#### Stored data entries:
/---

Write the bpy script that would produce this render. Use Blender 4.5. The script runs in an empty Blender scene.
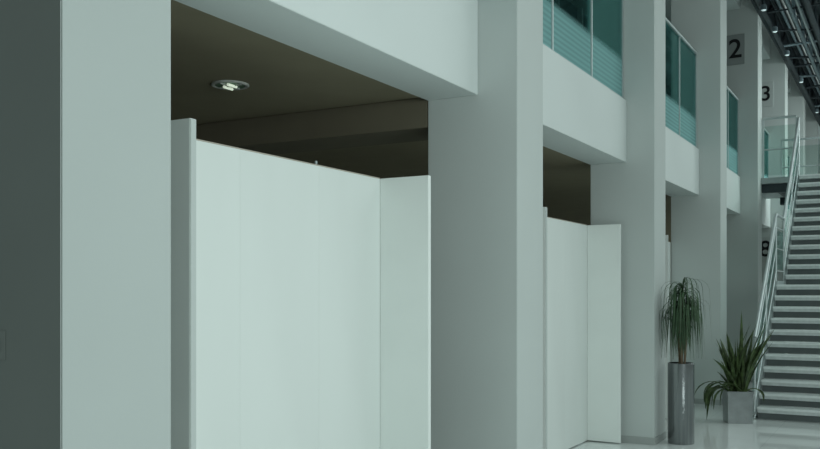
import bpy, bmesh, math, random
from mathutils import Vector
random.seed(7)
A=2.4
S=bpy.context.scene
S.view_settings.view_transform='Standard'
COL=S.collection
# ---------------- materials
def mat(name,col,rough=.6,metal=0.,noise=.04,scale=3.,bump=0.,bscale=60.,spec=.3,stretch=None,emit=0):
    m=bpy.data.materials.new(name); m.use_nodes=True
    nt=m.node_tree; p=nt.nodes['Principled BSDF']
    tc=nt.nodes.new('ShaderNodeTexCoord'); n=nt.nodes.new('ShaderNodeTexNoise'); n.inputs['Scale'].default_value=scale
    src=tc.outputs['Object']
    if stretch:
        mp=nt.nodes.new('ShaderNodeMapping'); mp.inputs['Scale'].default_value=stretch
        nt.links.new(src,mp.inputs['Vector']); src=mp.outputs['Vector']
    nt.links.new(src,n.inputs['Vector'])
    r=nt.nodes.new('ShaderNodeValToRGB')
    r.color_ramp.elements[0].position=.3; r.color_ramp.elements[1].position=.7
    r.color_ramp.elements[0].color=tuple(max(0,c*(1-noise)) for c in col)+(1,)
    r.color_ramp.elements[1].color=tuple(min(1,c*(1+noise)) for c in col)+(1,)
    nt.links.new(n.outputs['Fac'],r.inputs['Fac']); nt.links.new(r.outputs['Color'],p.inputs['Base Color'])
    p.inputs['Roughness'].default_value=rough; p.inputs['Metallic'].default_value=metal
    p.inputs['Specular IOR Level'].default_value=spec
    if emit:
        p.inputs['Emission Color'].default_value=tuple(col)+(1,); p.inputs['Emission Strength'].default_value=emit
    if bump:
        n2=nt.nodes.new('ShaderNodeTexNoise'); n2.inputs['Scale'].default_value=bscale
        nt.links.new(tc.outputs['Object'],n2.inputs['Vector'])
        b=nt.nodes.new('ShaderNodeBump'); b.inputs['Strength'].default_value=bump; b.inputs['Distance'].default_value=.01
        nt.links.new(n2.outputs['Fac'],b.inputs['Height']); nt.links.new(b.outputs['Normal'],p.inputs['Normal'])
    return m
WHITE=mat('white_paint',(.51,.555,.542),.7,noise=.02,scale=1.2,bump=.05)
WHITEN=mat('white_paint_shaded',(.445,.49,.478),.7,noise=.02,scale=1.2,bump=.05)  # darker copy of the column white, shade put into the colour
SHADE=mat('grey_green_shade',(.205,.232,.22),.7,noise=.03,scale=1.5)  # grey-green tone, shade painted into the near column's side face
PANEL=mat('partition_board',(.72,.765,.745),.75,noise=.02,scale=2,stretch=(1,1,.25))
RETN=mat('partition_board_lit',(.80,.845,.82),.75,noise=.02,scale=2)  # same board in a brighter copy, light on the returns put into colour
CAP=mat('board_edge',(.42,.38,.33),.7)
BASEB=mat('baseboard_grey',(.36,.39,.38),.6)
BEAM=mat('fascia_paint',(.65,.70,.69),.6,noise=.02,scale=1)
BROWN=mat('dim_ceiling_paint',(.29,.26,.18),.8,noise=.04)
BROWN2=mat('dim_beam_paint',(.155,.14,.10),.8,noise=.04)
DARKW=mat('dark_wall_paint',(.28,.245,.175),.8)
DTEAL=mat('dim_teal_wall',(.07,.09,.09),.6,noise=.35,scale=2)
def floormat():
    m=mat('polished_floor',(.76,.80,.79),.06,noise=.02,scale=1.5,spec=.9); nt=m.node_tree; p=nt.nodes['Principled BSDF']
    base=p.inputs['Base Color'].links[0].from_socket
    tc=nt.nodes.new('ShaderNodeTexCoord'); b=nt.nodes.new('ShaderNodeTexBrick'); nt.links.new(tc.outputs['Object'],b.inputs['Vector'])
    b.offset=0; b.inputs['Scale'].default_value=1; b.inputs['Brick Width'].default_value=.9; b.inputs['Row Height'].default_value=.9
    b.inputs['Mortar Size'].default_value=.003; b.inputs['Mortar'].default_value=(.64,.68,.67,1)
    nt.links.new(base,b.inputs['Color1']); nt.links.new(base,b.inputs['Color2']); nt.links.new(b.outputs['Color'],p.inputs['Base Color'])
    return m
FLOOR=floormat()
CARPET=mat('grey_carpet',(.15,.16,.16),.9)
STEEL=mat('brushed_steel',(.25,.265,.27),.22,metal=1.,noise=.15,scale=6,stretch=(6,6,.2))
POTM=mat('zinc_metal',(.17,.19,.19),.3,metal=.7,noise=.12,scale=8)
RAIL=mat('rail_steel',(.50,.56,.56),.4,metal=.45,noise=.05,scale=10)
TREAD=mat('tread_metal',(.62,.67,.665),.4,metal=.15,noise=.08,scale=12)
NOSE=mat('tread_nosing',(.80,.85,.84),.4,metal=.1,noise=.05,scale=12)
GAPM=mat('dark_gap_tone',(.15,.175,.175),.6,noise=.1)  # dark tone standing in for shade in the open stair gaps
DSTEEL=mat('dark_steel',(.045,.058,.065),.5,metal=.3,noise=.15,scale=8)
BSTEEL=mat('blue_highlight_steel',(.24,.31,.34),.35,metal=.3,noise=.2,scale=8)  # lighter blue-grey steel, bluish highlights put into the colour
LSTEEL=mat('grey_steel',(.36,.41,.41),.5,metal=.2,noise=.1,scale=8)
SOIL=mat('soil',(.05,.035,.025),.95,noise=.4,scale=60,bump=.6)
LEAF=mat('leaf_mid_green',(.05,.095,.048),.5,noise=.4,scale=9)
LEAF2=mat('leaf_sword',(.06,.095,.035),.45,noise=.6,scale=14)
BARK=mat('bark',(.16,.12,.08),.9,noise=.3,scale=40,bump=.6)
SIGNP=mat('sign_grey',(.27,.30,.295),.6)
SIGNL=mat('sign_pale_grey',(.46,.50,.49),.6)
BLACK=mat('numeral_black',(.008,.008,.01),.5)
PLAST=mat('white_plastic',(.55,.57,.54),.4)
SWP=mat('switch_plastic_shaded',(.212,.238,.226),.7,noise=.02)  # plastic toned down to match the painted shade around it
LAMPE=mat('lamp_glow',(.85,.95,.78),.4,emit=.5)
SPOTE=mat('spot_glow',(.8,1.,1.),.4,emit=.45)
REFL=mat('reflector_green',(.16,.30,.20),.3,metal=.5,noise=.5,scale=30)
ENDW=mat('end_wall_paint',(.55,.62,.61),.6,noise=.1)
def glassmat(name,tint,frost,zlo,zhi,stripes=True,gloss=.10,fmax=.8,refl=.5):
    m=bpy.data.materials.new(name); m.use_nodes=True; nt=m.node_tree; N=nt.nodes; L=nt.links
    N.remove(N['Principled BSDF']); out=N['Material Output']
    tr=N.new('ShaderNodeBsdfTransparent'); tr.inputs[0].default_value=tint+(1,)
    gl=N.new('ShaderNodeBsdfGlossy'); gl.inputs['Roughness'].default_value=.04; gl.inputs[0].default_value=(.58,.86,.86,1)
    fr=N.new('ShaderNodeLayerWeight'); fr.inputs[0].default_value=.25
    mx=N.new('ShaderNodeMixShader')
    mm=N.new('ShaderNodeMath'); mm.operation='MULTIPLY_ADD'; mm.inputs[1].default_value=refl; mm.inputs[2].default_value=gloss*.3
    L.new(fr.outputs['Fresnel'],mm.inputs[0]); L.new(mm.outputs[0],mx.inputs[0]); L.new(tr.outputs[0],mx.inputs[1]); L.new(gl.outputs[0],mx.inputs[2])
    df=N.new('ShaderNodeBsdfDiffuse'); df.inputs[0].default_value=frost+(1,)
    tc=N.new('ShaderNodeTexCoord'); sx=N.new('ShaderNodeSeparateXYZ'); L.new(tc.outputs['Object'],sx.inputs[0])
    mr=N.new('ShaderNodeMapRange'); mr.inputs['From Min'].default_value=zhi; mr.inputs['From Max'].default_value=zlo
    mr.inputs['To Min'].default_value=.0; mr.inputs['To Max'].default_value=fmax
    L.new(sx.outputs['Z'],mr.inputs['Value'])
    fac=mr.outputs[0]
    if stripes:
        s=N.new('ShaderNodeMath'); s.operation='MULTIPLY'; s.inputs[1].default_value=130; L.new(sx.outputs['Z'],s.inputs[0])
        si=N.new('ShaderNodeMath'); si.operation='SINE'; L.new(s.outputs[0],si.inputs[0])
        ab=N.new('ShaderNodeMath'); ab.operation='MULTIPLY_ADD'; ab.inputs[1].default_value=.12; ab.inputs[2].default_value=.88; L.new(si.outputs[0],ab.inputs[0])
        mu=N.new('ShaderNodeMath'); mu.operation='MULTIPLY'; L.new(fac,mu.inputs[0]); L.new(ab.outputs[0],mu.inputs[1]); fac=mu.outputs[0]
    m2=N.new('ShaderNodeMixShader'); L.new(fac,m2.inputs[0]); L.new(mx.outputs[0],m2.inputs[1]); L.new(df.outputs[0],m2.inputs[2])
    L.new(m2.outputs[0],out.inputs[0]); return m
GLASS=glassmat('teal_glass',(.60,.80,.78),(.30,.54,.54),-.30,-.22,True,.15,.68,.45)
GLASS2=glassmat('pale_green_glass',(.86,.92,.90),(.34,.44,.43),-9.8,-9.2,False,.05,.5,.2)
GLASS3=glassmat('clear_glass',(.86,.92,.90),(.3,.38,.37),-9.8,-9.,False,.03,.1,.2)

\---
/---

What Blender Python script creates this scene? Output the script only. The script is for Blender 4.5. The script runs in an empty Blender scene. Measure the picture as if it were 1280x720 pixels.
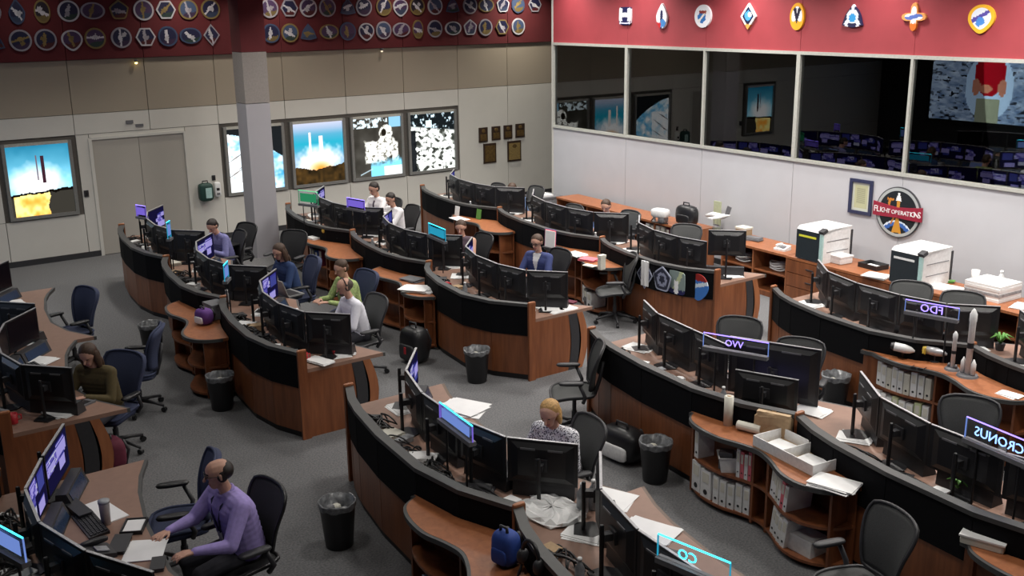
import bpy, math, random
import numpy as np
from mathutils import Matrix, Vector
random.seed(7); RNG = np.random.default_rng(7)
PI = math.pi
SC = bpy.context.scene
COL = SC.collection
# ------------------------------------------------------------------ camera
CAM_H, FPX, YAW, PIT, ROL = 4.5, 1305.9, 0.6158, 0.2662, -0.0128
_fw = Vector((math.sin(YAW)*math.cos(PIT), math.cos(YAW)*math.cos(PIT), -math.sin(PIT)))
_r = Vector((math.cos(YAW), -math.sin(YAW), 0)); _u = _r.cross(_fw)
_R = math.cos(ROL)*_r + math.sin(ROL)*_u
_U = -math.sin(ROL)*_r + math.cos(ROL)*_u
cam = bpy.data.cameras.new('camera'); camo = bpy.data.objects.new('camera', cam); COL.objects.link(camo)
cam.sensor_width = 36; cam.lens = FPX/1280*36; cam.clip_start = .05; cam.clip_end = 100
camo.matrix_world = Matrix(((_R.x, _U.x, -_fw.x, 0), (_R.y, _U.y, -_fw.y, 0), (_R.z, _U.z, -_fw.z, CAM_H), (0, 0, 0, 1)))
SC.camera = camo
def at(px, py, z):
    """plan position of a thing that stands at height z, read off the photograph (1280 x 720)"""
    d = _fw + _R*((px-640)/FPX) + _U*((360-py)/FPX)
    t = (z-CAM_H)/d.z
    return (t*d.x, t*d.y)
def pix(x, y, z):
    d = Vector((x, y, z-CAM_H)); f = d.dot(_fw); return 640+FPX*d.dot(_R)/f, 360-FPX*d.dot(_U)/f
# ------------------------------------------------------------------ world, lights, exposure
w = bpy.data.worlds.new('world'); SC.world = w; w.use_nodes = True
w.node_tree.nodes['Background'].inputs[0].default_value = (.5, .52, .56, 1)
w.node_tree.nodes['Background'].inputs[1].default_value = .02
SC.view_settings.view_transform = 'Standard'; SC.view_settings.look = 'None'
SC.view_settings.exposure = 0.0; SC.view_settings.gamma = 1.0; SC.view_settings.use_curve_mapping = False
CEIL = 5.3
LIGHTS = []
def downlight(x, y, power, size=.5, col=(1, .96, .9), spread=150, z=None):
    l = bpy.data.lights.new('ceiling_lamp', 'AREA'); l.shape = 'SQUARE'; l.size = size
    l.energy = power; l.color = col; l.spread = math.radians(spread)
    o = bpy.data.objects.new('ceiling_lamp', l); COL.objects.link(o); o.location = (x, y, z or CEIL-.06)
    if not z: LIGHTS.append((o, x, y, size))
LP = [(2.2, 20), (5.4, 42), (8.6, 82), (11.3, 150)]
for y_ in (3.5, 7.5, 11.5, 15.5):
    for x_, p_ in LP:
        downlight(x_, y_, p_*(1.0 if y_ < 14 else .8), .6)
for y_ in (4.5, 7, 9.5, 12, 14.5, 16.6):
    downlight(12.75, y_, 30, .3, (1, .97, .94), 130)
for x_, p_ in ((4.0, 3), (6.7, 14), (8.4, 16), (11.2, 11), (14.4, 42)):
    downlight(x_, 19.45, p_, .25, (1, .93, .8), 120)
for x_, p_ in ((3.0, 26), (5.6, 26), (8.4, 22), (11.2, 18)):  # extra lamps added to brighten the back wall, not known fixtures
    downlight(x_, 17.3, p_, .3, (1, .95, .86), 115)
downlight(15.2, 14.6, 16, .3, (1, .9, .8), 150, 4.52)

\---
/---

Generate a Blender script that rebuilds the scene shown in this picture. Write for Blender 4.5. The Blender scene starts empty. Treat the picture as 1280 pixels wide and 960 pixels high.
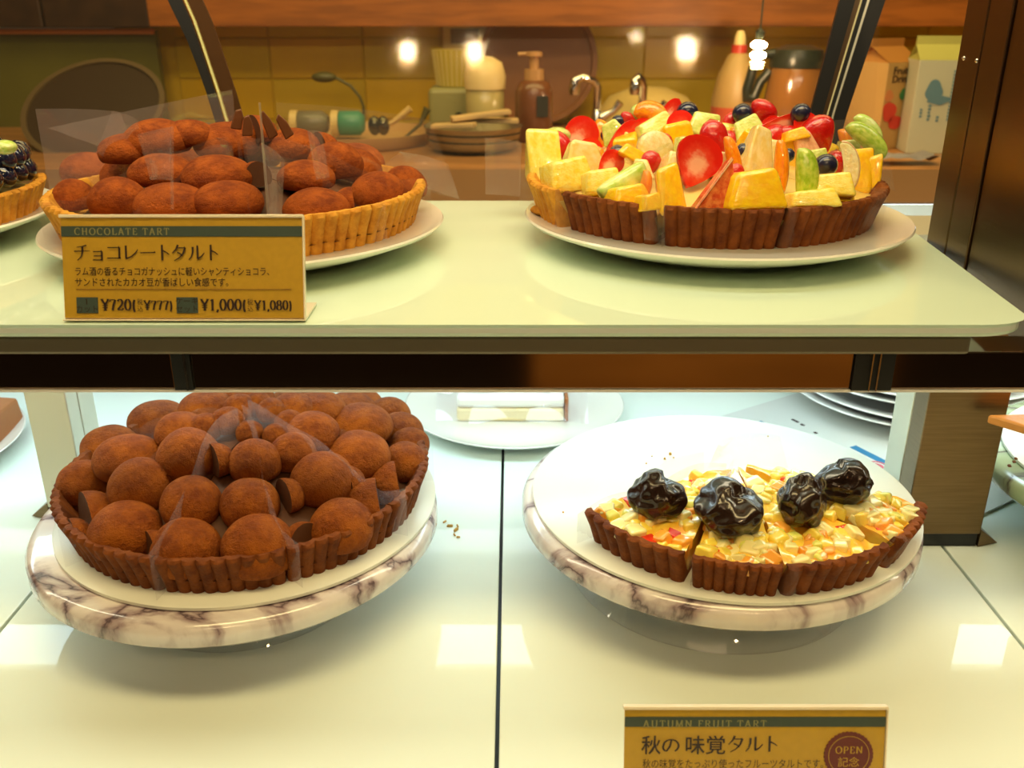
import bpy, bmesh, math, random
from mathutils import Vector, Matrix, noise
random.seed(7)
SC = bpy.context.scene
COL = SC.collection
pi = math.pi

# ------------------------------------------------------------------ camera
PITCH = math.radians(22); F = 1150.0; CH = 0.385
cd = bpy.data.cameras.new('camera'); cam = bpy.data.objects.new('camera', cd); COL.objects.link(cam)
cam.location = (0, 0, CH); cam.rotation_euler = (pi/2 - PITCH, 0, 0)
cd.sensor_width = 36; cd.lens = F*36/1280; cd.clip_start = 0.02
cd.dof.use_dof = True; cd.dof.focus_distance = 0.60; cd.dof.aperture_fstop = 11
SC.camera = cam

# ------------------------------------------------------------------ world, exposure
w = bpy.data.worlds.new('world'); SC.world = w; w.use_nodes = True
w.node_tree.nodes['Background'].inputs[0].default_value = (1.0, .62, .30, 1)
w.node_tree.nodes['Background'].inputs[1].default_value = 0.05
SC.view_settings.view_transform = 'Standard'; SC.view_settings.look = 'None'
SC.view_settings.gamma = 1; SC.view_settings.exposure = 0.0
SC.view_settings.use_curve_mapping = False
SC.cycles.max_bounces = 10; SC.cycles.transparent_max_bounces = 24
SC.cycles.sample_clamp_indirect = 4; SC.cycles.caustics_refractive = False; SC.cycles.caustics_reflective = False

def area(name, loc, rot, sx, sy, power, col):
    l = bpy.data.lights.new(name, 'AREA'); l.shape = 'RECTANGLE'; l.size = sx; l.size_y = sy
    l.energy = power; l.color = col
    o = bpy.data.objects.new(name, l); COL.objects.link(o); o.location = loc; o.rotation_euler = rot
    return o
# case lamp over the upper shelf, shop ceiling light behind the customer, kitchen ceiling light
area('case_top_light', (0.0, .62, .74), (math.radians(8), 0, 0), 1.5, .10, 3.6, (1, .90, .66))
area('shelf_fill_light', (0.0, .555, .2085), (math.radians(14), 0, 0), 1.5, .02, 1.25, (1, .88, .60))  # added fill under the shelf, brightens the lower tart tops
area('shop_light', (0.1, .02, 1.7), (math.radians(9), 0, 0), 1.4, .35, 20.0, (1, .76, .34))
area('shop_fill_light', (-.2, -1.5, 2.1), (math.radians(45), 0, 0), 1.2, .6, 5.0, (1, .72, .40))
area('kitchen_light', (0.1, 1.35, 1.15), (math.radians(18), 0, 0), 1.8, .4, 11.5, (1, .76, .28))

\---

#### Stated exercise:
Copy each line from the data above that includes "bump".

#### Reply:
def mat(name,col,rough=.6,metal=0.,noise=.04,scale=3.,bump=0.,bscale=60.,spec=.3,stretch=None,emit=0):
    if bump:
        b=nt.nodes.new('ShaderNodeBump'); b.inputs['Strength'].default_value=bump; b.inputs['Distance'].default_value=.01
WHITE=mat('white_paint',(.51,.555,.542),.7,noise=.02,scale=1.2,bump=.05)
WHITEN=mat('white_paint_shaded',(.445,.49,.478),.7,noise=.02,scale=1.2,bump=.05)  # darker copy of the column white, shade put into the colour
SOIL=mat('soil',(.05,.035,.025),.95,noise=.4,scale=60,bump=.6)
BARK=mat('bark',(.16,.12,.08),.9,noise=.3,scale=40,bump=.6)